Find all tangents to a function $f(x) = x^3$, so area between found tangent, $f(x)$ and x-axis is equal to $\frac{3}{4}$.
I assume that area between $f(x)$, x-axis and tangent $ax + b$ will be same as shifted tangent $ax - b$. And point of intersection with x-axis at $\frac{-b}{a}$.

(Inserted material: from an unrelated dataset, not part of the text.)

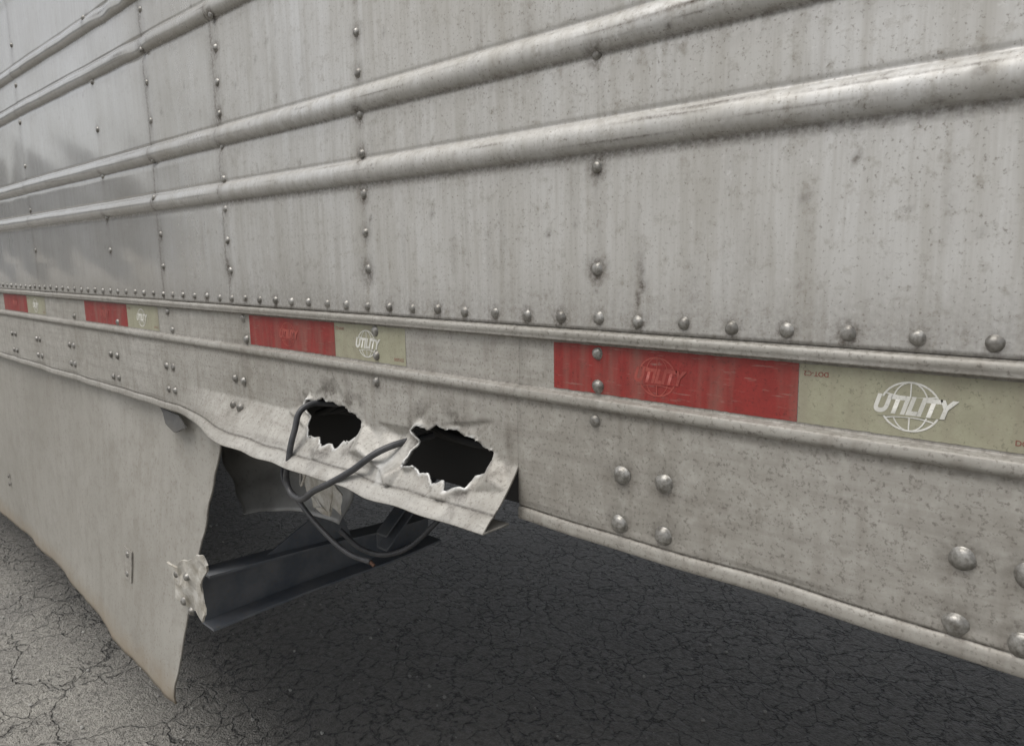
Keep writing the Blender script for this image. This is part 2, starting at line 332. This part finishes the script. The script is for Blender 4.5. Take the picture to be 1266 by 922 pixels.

So I tried to put it into system of equations:
$\int_0^\frac{-b}{a} x^3 - (ax + b) dx = \frac{3}{4}$
$\int_\frac{-b}{a}^0 x^3 - (ax - b) dx = \frac{3}{4}$
Which doesn't work quite well because I'm unable to involve the fact that $ax \pm b$ is tangent.
Any tips how to continue or where to start right way?

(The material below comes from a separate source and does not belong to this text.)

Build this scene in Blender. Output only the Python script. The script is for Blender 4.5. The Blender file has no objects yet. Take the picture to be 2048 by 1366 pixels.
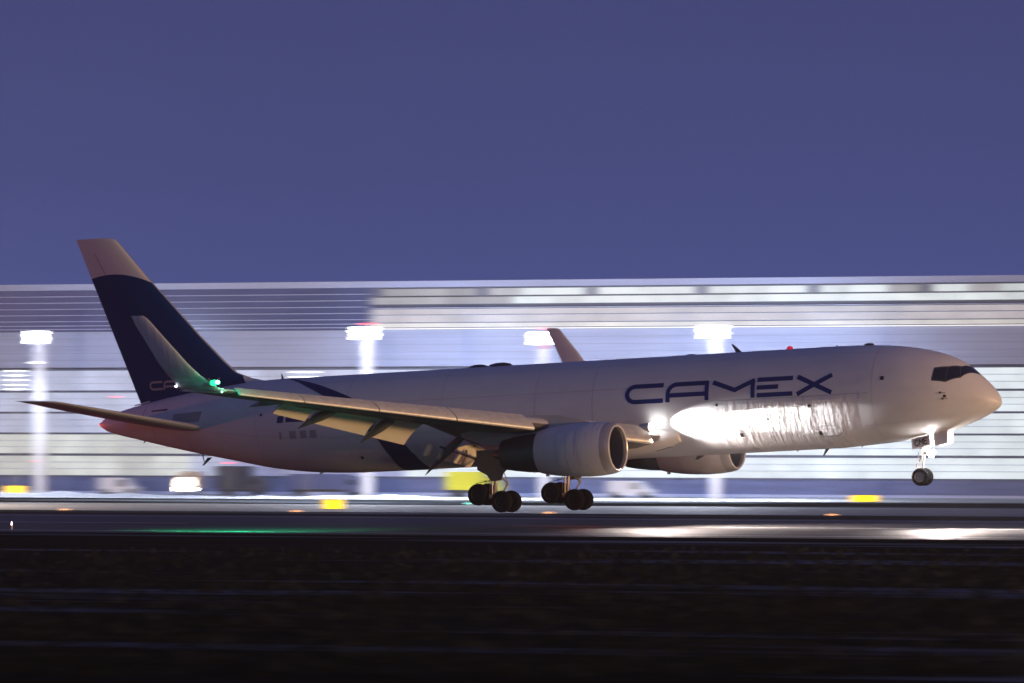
import bpy, math, random
from mathutils import Vector, Matrix
S = bpy.context.scene
COL = S.collection
PI = math.pi
random.seed(7)

# ------------------------------------------------------------------ camera
YAW = 0.439028                      # the camera looks 25 degrees off the runway normal
cam_d = bpy.data.cameras.new('camera'); cam = bpy.data.objects.new('camera', cam_d); COL.objects.link(cam)
cam.location = (152.85, -325.50, 5.846)
cam.rotation_euler = (math.radians(90.66), 0, YAW)
cam_d.lens = 233.1; cam_d.sensor_width = 36; cam_d.clip_start = 1; cam_d.clip_end = 9000
cam_d.dof.use_dof = True
cam_d.dof.focus_distance = 357.0
cam_d.dof.aperture_fstop = 4.0      # made-up anamorphic square stop, its sideways blur stands in for panning blur
cam_d.dof.aperture_ratio = 0.029
cam_d.dof.aperture_blades = 4
cam_d.dof.aperture_rotation = math.radians(45)
S.camera = cam

# ------------------------------------------------------------------ dusk sky
W = bpy.data.worlds.new('World'); S.world = W; W.use_nodes = True
nt = W.node_tree; nt.nodes.clear()
def N(tree, kind, **kw):
    n = tree.nodes.new(kind)
    for k, v in kw.items():
        if k.startswith('in_'):
            key = k[3:]
            n.inputs[int(key) if key.isdigit() else key.replace('_', ' ')].default_value = v
        else: setattr(n, k, v)
    return n
bg = N(nt, 'ShaderNodeBackground'); out = N(nt, 'ShaderNodeOutputWorld')
tc = N(nt, 'ShaderNodeTexCoord'); sep = N(nt, 'ShaderNodeSeparateXYZ')
ramp = N(nt, 'ShaderNodeValToRGB')
ramp.color_ramp.elements[0].position = 0.0; ramp.color_ramp.elements[0].color = (0.070, 0.092, 0.280, 1)
ramp.color_ramp.elements[1].position = 1.0; ramp.color_ramp.elements[1].color = (0.036, 0.044, 0.135, 1)
e = ramp.color_ramp.elements.new(0.035); e.color = (0.053, 0.066, 0.208, 1)
e = ramp.color_ramp.elements.new(0.068); e.color = (0.045, 0.054, 0.168, 1)
noi = N(nt, 'ShaderNodeTexNoise', in_Scale=9.0, in_Detail=4.0)
mx = N(nt, 'ShaderNodeMixRGB', blend_type='MULTIPLY', in_0=1.0)
mr = N(nt, 'ShaderNodeMapRange', in_3=0.90, in_4=1.10)
nt.links.new(tc.outputs['Generated'], sep.inputs[0]); nt.links.new(sep.outputs[2], ramp.inputs[0])
nt.links.new(tc.outputs['Generated'], noi.inputs['Vector']); nt.links.new(noi.outputs[0], mr.inputs[0])
nt.links.new(ramp.outputs[0], mx.inputs[1]); nt.links.new(mr.outputs[0], mx.inputs[2])
nt.links.new(mx.outputs[0], bg.inputs[0]); bg.inputs[1].default_value = 1.07
nt.links.new(bg.outputs[0], out.inputs[0])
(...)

Thanks a lot for any help.
Let $x_0\geq 0$ then the tangent at $x_0$ to the graph of $x^3$ is $y=3x_0^2(x-x_0)+x_0^3$. Such tangent line intersects the $x$-axis at $2x_0/3$. Hence the desired area is $$\int_{0}^{2x_0/3}x^3dx+\int_{2x_0/3}^{x_0}(x^3-(3x_0^2(x-x_0)+x_0^3))\,dx.$$ which is equal to $$\int_{0}^{x_0}x^3dx-\int_{-x_0/3}^{0}(3x_0^2t+x_0^3)\,dt=\frac{x_0^4}{12}.$$ Can you take it from here?